The concept is simple enough: If information is currency, why stuff it under a mattress when you can put it someplace safe and let professionals manage it for you, making deposits and withdrawals at any time?

Yet cloud computing is a fuzzy idea to many in the business world who are reluctant to — even fearful of — embracing it.

Here are some additional George Bailey-like descriptions from Houston-area experts on a cloudy subject:

A giant table

Dayna Steele, Small-business consultant, author and speaker, Steele Media Services

Imagine the cloud is a big table on the other side of your office. Everything you need is on the table. When you need it, you go get it and bring it to your desk. When you are through, you can put it back on the table and get it anytime you want it in the future. You only have what you need on your desk at any given time. The giant table with everything you need is the cloud, and the desk is any computer you happen to be at anywhere in the world with Internet access. You can always get what you need off the table.

A rental computer

Lilac Schoenbeck, Senior manager of solutions marketing for cloud computing, BMC Software Inc.

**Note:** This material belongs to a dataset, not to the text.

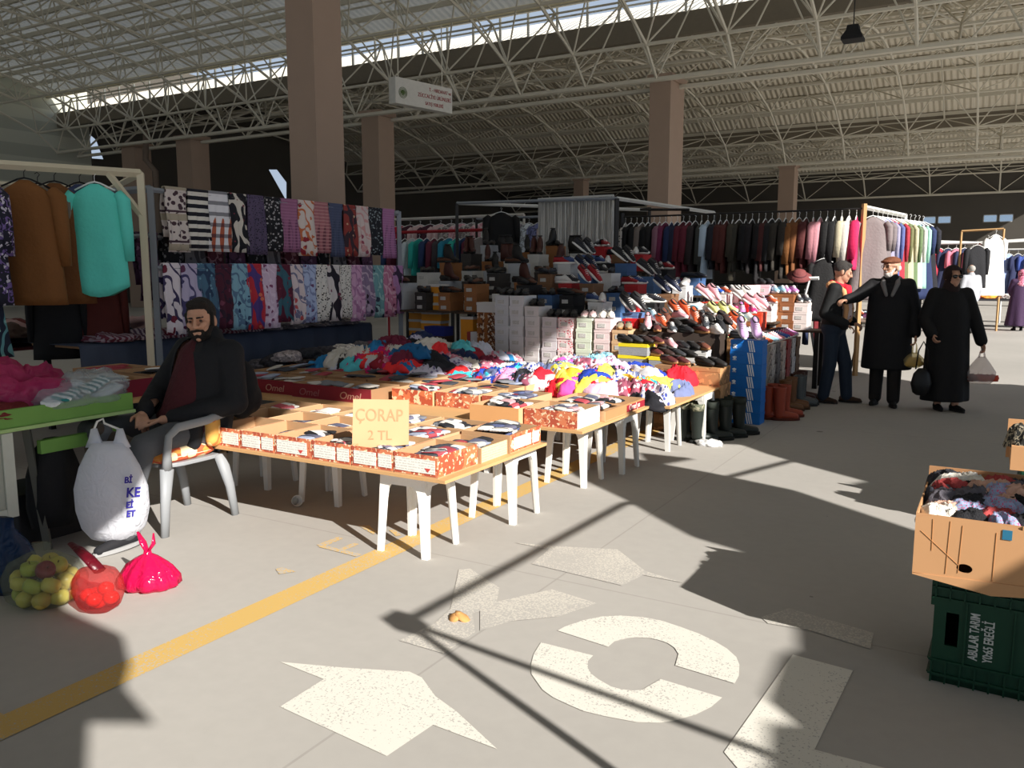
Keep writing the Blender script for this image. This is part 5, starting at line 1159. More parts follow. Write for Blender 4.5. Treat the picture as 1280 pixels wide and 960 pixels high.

There are times when your computer runs slowly or when it isn’t sufficiently powerful to handle a certain type of calculation. For example, if you were running scientific calculations or financial calculations. Or if you were trying to play a video game that was very big.

What you’d like, then, is to borrow some of someone else’s computer. Just for a small period of time. You aren’t going to want to buy a big old computer to help you, since you don’t need it forever. You just need it in small bursts — and that whole big computer is really expensive, so you just want to rent it. Of course, you can’t really haul the thing around the world, shipping it here and there. Instead, you can connect to it when it is elsewhere. Like the Internet. You connect to your e-mail, and that’s not on your laptop. That’s elsewhere. You just have a window into it. Cloud allows people who have this need for extra computing power to rent it, using something like a browser window to create an account, ask for some power, use that power, and then give it back. And they pay for what they use.

Facebook’s Farmville

Doug Erb, Partner and cofounder, Canidium LLC

Technically speaking, cloud computing provides the opportunity to “lease” software applications. Just like Facebook’s Farmville game, users are able to experience building a farm but don’t have to buy the actual land, cattle and labor to support it.

Leasing software versus buying software allows small to midsize businesses opportunity to operate like a big business, without the expense. Cloud computing is most often used at the enterprise software levels specifically around analytics and business intelligence. Traditionally, small companies have a severe disadvantage operating and competing in multiple markets — but by taking advantage of cloud computing applications, they can leverage systems and data to their fullest capabilities to operate more strategically.

Software applications in the cloud can be leased via a usage basis or flat-fee contracts. A typical enterprise-level sales-performance management application could cost over $250,000, in addition to the hardware and IT staff required to run it. With the cloud, the only hardware required is a computer to access the internet — and the cost of the application can be reduced to under $50,000 annually.

Online banking

Bob Skiba, President, CloudReplica

The best and easiest example of cloud computing is online banking. You access the bank’s software program over the Internet, and you can track your deposits, withdrawals, pay bills, and transfer money — anytime and anywhere you can get an Internet connection.

Another great example is the various online e-mail products — Yahoo, Gmail, Microsoft Live, and others — all are accessed by the Internet. You can send and receive e-mails, anytime, anywhere. These early examples are free of charge and convenient for consumers. The cloud computing term started to take form when business-based, for-fee solutions started to emerge.